Bombardier's CSeries and its aggressive sales tactics threaten the very existence of Boeing's 737 Max 7 and the US aerospace industry, Boeing's vice-chairman Ray Conner told US trade officials last week.

"The 100-150 seat market matters greatly to Boeing, and Bombardier is very close to forcing us out of this altogether," Conner said during a hearing held by the United States International Trade Commission on 18 May.

"It will only take one or two lost sales involving US customers before commercial viability of the Max 7, and therefore the US industry's very future, becomes very doubtful," Conner added, according to a hearing transcript obtained by FlightGlobal.

Conner and other representatives of Boeing, Bombardier and Delta Air Lines spoke at the hearing into whether Bombardier violated trade rules.

The US government launched the examination after Boeing filed a petition on 27 April claiming financial harm from Bombardier's subsidies and low sales prices.

Boeing alleges that Delta, which purchased 75 CS100s in 2016, paid about $20 million each for aircraft that cost Bombardier $33.2 million each to produce.

Bombardier was able to make the deal because it received $2.5 billion in government equity infusions and billions more in other subsidies, Boeing alleges.

The Canadian airframer's tactics have depressed prices for competing small narrowbody aircraft like 737-700s and 737 Max 7s, Boeing says, adding that pressure from Bombardier forced Boeing to cut the price of 737-700s it sold to United Airlines.
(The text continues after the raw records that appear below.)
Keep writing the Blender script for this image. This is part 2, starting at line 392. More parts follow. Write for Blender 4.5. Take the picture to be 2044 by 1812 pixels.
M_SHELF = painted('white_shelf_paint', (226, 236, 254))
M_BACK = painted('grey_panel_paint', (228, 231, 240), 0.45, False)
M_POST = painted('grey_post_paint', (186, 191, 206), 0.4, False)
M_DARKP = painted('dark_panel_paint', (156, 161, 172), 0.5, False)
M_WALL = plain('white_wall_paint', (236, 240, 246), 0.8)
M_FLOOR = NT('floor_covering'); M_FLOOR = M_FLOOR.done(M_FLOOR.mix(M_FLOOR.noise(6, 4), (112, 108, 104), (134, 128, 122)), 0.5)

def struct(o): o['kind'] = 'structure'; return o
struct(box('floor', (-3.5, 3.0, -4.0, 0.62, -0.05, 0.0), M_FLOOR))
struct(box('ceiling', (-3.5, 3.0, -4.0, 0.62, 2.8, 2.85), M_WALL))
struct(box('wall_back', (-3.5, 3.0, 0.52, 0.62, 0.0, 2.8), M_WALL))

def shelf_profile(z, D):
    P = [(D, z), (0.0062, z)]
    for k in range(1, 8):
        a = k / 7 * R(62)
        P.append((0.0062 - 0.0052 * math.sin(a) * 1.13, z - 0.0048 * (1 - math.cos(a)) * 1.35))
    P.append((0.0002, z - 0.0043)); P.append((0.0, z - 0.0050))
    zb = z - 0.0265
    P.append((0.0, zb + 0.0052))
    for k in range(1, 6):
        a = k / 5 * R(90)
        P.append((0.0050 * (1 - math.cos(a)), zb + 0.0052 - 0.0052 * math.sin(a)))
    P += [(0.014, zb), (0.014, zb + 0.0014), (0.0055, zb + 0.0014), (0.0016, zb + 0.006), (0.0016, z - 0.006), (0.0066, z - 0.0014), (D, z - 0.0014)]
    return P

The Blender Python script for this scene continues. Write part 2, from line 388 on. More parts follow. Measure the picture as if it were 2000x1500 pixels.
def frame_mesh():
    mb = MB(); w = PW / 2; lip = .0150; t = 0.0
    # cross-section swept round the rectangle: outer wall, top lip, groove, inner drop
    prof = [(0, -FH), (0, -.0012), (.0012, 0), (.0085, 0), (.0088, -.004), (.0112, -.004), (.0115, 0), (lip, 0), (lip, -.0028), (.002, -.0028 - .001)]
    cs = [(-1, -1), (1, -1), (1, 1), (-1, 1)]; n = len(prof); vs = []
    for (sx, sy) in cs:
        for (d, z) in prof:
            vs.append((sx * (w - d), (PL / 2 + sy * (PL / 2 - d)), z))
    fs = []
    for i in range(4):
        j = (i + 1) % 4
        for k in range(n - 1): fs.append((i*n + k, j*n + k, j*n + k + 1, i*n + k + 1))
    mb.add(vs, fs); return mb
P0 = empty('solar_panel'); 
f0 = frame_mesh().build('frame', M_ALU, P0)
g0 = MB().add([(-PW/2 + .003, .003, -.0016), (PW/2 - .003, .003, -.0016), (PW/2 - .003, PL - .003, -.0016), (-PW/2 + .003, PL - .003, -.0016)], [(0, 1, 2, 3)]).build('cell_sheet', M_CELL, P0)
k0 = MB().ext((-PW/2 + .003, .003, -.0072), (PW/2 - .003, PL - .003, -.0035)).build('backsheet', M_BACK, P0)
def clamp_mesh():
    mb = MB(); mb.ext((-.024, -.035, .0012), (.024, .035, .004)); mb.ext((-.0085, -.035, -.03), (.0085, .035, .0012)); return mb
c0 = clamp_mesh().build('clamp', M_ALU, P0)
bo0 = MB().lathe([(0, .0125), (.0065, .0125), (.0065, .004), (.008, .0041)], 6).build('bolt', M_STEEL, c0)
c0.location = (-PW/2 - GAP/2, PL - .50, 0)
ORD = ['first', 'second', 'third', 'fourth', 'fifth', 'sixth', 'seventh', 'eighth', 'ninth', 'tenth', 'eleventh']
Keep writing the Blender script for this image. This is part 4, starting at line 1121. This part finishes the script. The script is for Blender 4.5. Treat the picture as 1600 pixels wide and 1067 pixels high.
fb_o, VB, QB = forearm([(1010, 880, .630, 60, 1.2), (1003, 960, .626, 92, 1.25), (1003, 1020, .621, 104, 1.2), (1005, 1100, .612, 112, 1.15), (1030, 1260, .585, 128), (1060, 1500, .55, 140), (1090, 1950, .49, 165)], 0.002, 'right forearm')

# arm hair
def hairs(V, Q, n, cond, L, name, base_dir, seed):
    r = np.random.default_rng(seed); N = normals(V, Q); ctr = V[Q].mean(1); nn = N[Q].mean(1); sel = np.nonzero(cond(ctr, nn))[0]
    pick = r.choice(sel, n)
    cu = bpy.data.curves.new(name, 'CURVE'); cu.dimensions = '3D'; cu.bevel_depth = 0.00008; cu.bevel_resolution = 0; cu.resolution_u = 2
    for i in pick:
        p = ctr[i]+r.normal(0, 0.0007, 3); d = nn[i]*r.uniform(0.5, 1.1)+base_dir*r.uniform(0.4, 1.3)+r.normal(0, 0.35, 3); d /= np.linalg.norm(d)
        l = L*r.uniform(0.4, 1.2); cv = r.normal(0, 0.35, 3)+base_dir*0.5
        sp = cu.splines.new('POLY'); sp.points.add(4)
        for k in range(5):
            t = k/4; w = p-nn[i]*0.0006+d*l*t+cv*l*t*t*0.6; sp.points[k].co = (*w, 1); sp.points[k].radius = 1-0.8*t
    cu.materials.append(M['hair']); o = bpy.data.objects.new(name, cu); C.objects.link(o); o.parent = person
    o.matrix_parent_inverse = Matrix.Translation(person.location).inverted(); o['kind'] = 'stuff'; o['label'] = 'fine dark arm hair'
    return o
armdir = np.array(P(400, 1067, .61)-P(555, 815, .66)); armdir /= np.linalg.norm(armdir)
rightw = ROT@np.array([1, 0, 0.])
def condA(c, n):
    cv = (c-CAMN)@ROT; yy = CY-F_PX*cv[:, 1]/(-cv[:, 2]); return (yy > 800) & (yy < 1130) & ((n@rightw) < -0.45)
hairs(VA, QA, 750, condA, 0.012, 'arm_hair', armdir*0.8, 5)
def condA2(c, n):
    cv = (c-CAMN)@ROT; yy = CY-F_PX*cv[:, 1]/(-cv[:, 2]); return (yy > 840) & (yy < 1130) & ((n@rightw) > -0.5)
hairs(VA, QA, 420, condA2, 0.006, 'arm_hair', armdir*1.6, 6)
"The way they're pricing it is dumped beyond any reasonable imagination," Robert Novick, an attorney for Boeing, told the Trade Commission. "If Boeing cannot secure additional orders for the 737 Max 7, or is forced to sell at depressed prices, the programme will not succeed and Boeing will be eliminated from the 100 to 150 seat market."

Parallel investigations by the Trade Commission and the US Department of Commerce are scheduled to wrap up by November and could result in import duties, the Department of Commerce has said.

Representatives from Bombardier and Delta dismissed Boeing's claims, insisting the CSeries does not compete with larger 737s.

Bombardier developed CSeries to fill a need that arose after Boeing abandoned the roughly 100-seat market when it stopped making 717s a decade ago, they said.

Boeing's 737-700 and 737 Max 7 carry roughly 126 to 138 seats, while CS100s carry about 108 seats.

"Boeing doesn't even make a product that competes with the aircraft Bombardier offered," said Peter Lichtenbaum, an attorney representing Bombardier. "Aircraft are not like shampoo, where getting 30% more for a comparable price is a bonus."

Indeed, Conner confirmed that due to Delta's price requirements Boeing initially had discussed selling Delta used 717s or traded-in Embraer 190s.

"Boeing could not offer us a new airplane in the 100- to 110-seat space that met our needs in the timeframe that we needed to execute," Delta senior vice-president of supply chain management and fleet Gregory May said at the hearing. "It would be wrong to suggest that Boeing lost sales to Delta because we purchased the CS100. Boeing simply was not in the mix."

May also addressed pricing, saying airlines commonly get discounts in exchange for risks associated with being an initial customer of a new aircraft.

"Everyone in the industry understands that the first marquee… customer is being rewarded for being the first for fully evaluating the aircraft," May said.

Though Bombardier did not disclose prices paid by Delta, the airframer's vice-president of commercial operations Ross Mitchell dismissed the $20 million figure.

"The price that has been quoted is way off, and we'll leave it at that," he said.

Much of the hearing focused on seat count, with Boeing insisting the CS100 competes in the 100 to 150 seat segment, and Bombardier and Delta saying CSeries actually occupies a smaller, unique niche.

"A 100-seat plane and 150-seat plane are not interchangeable for Delta's purpose," said Delta vice-president of network planning in the Americas Joe Esposito.

Still, Conner and other Boeing representatives painted Bombardier's price cuts as threatening the "commercial momentum" of the 737 Max 7.

"The Boeing 737 Max 7 appears to be perilously close to, or maybe even already… locked into such a negative commercial momentum cycle," said Jerry Nickelsburg, a University of California Los Angeles economist who spoke on behalf of Boeing.

"It is already a precarious situation," Conner said.

Boeing has received orders for just 63 737 Max 7s from five customers, and has not received a significant order since 2013, Conner said.

"Bombardier has said it wants 50% of this market, which it will probably win at the prices it is offering. If Bombardier does that, we're looking at losing $330 million dollars in revenue every year," Conner says.